A renegade group of Roman Catholics in Cape Breton is defying a bid by the local bishop to shut down their 200-year-old parish.

The Church of St. Barra was closed by the diocese of Antigonish in 2015 as the organization struggled to deal with a declining population and the fallout from a sexual-abuse scandal that resulted in a $16-million settlement for 125 confirmed and alleged victims.

“It’s being taken from [parishioners] to pay for sins of the flesh,” said Rod Farrell, one of the church’s wardens. “It’s absolutely appalling.”

Irate parishioners in the tiny community of Christmas Island have filed several appeals to Rome.

More important, they have reopened the church for scripture readings, meetings and community events, despite the disapproval of Bishop Brian Dunn.

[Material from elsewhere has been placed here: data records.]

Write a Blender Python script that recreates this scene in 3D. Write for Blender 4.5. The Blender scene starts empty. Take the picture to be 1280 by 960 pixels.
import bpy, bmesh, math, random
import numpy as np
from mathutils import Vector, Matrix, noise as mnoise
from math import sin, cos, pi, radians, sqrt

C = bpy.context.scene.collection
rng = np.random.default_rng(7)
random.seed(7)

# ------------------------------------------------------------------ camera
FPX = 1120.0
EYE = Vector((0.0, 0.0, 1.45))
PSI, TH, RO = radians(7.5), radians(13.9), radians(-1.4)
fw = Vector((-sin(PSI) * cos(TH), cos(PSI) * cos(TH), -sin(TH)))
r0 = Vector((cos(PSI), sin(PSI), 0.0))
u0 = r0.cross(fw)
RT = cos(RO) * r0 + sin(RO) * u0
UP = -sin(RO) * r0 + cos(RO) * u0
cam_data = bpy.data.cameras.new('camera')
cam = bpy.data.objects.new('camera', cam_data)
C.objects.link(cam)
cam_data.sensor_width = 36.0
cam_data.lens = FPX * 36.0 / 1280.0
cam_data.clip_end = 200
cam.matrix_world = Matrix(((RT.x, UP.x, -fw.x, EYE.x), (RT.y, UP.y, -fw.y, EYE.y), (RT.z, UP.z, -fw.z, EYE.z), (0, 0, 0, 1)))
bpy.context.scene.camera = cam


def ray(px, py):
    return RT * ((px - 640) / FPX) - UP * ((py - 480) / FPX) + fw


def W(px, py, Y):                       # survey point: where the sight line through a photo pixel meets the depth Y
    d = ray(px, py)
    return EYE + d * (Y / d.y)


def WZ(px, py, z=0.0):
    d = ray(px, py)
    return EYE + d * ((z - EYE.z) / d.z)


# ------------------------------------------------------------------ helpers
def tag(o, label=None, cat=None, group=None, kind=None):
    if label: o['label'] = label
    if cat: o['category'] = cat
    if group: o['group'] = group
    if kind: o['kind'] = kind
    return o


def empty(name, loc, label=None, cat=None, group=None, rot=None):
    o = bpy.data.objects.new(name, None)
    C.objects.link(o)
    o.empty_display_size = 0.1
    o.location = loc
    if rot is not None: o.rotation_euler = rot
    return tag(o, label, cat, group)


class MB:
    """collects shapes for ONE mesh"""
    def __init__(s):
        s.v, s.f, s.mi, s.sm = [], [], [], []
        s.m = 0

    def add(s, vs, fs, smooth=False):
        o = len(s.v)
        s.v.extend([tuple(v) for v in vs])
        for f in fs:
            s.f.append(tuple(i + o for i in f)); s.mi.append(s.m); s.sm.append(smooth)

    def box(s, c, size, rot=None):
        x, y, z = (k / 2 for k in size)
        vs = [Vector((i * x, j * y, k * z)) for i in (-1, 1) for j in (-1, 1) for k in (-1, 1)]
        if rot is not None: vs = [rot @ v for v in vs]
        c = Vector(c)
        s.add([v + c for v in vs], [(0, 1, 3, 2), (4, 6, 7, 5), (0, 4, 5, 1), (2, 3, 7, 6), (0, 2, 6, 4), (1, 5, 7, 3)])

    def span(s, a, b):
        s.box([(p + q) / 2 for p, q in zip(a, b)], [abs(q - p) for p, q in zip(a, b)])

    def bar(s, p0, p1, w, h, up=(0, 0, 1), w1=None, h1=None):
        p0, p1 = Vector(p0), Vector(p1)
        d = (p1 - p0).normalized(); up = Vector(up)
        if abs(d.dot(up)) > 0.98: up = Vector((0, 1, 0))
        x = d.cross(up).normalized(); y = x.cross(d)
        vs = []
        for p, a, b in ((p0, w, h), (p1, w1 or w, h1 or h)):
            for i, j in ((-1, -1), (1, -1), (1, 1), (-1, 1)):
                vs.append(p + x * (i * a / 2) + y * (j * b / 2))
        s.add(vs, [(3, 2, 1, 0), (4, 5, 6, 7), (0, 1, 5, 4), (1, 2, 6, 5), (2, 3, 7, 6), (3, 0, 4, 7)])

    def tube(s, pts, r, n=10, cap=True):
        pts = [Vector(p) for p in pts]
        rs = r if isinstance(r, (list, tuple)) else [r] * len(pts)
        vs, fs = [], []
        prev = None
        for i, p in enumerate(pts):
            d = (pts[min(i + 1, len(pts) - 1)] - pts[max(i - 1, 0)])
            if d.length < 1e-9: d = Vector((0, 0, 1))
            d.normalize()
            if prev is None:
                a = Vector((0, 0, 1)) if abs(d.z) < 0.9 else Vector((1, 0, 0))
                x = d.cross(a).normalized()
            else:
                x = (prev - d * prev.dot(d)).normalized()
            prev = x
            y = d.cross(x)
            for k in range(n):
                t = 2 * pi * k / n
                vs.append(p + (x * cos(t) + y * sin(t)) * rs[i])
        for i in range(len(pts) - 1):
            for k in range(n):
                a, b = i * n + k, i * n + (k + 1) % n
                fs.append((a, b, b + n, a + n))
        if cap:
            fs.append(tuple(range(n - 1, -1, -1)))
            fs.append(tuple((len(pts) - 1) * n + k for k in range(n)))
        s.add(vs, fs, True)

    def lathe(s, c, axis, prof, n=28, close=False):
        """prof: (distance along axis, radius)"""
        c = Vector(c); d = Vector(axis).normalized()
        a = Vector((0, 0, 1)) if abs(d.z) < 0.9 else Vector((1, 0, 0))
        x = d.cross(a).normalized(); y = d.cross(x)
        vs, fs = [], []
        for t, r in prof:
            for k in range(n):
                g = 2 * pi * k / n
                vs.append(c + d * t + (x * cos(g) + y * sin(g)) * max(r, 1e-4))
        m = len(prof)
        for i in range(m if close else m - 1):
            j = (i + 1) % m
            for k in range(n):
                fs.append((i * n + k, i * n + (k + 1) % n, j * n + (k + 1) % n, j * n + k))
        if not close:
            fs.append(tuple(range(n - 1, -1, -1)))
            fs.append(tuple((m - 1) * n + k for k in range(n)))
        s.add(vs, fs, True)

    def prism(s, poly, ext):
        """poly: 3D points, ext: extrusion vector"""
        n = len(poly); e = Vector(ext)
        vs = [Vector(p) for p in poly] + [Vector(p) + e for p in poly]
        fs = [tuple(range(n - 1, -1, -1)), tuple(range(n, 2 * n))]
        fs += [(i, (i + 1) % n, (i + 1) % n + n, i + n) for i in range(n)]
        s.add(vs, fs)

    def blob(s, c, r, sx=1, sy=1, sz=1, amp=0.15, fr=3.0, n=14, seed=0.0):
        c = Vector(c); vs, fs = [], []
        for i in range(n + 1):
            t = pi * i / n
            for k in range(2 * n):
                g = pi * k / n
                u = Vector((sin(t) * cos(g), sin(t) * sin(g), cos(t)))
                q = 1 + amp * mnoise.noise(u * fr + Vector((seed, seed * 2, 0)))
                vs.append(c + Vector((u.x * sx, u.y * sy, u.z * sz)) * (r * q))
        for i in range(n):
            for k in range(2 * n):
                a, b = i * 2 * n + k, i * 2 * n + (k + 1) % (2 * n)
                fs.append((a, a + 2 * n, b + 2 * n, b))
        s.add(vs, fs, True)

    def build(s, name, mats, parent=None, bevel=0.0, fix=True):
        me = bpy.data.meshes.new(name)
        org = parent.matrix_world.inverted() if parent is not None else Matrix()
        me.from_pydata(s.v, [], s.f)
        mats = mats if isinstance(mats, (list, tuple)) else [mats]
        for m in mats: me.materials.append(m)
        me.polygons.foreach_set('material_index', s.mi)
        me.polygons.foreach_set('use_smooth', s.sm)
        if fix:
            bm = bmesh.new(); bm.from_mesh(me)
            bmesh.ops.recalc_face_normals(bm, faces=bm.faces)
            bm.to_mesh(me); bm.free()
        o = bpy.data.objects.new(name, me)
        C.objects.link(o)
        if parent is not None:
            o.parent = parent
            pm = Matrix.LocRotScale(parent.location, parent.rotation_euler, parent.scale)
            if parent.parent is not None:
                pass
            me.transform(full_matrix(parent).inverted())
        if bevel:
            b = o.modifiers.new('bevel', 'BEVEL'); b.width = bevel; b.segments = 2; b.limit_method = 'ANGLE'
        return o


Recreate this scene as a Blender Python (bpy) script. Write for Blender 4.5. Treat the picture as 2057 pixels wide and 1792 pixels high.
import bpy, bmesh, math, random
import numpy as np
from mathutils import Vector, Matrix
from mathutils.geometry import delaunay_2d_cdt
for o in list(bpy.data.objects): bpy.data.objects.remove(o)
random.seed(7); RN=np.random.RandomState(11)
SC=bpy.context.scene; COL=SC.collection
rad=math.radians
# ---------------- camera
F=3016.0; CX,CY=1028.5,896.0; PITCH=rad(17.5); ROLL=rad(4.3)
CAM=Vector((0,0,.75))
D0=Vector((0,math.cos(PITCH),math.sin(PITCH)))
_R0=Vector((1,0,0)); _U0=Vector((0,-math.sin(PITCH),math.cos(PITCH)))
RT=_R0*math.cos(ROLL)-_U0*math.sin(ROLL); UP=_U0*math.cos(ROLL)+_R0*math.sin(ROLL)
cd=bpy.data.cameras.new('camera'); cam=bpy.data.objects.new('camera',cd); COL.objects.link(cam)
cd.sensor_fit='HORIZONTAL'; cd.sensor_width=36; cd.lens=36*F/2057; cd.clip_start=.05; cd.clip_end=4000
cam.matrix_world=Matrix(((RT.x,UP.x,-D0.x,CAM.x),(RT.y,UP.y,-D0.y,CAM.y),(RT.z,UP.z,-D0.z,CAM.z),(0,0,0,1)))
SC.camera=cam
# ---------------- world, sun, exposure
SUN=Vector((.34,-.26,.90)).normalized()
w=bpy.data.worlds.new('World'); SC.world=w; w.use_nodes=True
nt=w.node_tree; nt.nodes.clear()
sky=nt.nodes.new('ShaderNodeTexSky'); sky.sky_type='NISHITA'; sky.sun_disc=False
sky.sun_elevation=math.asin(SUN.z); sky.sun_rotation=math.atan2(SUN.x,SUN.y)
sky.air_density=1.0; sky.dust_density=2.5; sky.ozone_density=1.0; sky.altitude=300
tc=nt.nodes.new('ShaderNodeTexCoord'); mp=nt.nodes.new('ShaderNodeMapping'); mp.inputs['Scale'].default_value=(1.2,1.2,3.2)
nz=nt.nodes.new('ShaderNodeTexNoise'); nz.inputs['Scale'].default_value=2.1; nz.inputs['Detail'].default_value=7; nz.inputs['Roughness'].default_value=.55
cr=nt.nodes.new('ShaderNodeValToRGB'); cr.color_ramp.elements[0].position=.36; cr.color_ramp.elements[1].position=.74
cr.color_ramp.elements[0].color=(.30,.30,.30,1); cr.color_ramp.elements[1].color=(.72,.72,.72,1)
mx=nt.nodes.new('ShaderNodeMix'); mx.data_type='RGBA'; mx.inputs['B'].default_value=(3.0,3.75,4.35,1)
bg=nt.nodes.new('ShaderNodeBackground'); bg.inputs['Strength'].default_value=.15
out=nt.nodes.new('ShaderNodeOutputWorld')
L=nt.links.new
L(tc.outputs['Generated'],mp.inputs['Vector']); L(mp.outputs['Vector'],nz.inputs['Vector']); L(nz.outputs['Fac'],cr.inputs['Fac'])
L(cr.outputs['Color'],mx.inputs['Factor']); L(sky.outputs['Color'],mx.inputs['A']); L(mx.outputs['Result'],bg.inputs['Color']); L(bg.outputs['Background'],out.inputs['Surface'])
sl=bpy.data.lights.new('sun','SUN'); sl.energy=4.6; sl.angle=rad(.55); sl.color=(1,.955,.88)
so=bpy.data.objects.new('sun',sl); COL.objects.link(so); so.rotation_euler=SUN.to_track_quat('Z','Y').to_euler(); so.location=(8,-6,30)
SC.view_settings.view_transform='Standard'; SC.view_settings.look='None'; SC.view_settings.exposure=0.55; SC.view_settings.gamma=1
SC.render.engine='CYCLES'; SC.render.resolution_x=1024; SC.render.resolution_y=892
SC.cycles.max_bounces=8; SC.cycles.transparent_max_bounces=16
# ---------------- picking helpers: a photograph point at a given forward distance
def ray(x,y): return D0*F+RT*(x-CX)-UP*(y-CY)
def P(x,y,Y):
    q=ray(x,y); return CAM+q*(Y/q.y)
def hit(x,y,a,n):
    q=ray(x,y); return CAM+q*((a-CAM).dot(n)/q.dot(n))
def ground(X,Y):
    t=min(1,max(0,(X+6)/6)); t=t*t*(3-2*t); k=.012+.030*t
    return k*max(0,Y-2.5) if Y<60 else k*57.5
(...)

The diocese wants the congregation to worship at St. Columba Parish in Iona, about four kilometres away.

But the parishioners aren’t interested.

“We owned that land before the diocese of Antigonish was even a thought,” Mr. Farrell said. “And since we own the land and we own the church … we will decide – and only we will decide – what happens to our property.”

The wardens have presented the bishop with a deed that dates back to 1838, which makes the former parish – now using its fourth church – one of Nova Scotia’s oldest parishes established by Scottish settlers. Services were originally held in Gaelic.

“I don’t think the bishop … can tell Christ not to be with us,” said Mr. Farrell, head of the Church of St. Barra Restoration and Development Society.

Every Sunday, about 15 to 30 people gather at St. Barra’s for readings.

What they really want is to take part in a regular mass – but that can’t happen without the blessing of the bishop.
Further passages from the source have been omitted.